▸ **Goal**: Write the material out again in full, exactly.

▸ **Source excerpt**:
>>

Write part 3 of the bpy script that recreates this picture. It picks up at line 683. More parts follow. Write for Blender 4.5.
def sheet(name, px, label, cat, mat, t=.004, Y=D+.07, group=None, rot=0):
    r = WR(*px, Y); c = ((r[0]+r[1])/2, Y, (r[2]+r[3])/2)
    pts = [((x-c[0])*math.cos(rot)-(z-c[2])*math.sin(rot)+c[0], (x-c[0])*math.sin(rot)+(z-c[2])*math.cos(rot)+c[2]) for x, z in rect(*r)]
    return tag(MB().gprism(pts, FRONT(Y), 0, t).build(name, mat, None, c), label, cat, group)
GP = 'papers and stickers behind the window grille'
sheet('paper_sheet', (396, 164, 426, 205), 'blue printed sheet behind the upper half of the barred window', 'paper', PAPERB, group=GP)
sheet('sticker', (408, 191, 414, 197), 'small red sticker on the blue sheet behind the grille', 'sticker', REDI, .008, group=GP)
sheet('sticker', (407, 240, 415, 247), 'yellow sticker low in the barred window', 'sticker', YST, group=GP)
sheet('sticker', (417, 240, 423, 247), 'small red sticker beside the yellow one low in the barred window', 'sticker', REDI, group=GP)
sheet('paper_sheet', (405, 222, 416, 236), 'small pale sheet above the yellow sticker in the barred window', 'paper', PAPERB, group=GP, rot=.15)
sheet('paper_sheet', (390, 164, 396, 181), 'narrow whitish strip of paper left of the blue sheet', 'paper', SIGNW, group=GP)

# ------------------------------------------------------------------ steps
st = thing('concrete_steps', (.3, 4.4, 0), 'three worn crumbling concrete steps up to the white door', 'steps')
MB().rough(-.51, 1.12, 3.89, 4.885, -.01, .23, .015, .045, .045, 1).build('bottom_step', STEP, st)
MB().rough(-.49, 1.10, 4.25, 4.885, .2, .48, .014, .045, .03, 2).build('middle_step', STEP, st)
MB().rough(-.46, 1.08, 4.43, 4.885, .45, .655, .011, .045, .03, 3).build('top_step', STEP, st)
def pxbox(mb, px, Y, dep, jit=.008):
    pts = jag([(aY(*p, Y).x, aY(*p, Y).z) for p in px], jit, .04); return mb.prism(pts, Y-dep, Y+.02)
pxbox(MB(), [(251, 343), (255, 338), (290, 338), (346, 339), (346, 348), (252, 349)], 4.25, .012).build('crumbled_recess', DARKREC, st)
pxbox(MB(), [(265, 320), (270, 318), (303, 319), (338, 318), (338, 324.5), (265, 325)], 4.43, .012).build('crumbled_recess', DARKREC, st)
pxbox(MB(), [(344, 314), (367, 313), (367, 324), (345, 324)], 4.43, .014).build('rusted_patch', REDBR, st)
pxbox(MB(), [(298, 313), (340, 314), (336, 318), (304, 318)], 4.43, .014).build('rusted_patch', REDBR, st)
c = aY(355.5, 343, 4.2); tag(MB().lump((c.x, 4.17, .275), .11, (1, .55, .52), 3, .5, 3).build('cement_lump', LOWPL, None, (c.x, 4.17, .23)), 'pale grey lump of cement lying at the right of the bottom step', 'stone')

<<

▸ **Worked solution**:
Write part 3 of the bpy script that recreates this picture. It picks up at line 683. More parts follow. Write for Blender 4.5.
def sheet(name, px, label, cat, mat, t=.004, Y=D+.07, group=None, rot=0):
    r = WR(*px, Y); c = ((r[0]+r[1])/2, Y, (r[2]+r[3])/2)
    pts = [((x-c[0])*math.cos(rot)-(z-c[2])*math.sin(rot)+c[0], (x-c[0])*math.sin(rot)+(z-c[2])*math.cos(rot)+c[2]) for x, z in rect(*r)]
    return tag(MB().gprism(pts, FRONT(Y), 0, t).build(name, mat, None, c), label, cat, group)
GP = 'papers and stickers behind the window grille'
sheet('paper_sheet', (396, 164, 426, 205), 'blue printed sheet behind the upper half of the barred window', 'paper', PAPERB, group=GP)
sheet('sticker', (408, 191, 414, 197), 'small red sticker on the blue sheet behind the grille', 'sticker', REDI, .008, group=GP)
sheet('sticker', (407, 240, 415, 247), 'yellow sticker low in the barred window', 'sticker', YST, group=GP)
sheet('sticker', (417, 240, 423, 247), 'small red sticker beside the yellow one low in the barred window', 'sticker', REDI, group=GP)
sheet('paper_sheet', (405, 222, 416, 236), 'small pale sheet above the yellow sticker in the barred window', 'paper', PAPERB, group=GP, rot=.15)
sheet('paper_sheet', (390, 164, 396, 181), 'narrow whitish strip of paper left of the blue sheet', 'paper', SIGNW, group=GP)

# ------------------------------------------------------------------ steps
st = thing('concrete_steps', (.3, 4.4, 0), 'three worn crumbling concrete steps up to the white door', 'steps')
MB().rough(-.51, 1.12, 3.89, 4.885, -.01, .23, .015, .045, .045, 1).build('bottom_step', STEP, st)
MB().rough(-.49, 1.10, 4.25, 4.885, .2, .48, .014, .045, .03, 2).build('middle_step', STEP, st)
MB().rough(-.46, 1.08, 4.43, 4.885, .45, .655, .011, .045, .03, 3).build('top_step', STEP, st)
def pxbox(mb, px, Y, dep, jit=.008):
    pts = jag([(aY(*p, Y).x, aY(*p, Y).z) for p in px], jit, .04); return mb.prism(pts, Y-dep, Y+.02)
pxbox(MB(), [(251, 343), (255, 338), (290, 338), (346, 339), (346, 348), (252, 349)], 4.25, .012).build('crumbled_recess', DARKREC, st)
pxbox(MB(), [(265, 320), (270, 318), (303, 319), (338, 318), (338, 324.5), (265, 325)], 4.43, .012).build('crumbled_recess', DARKREC, st)
pxbox(MB(), [(344, 314), (367, 313), (367, 324), (345, 324)], 4.43, .014).build('rusted_patch', REDBR, st)
pxbox(MB(), [(298, 313), (340, 314), (336, 318), (304, 318)], 4.43, .014).build('rusted_patch', REDBR, st)
c = aY(355.5, 343, 4.2); tag(MB().lump((c.x, 4.17, .275), .11, (1, .55, .52), 3, .5, 3).build('cement_lump', LOWPL, None, (c.x, 4.17, .23)), 'pale grey lump of cement lying at the right of the bottom step', 'stone')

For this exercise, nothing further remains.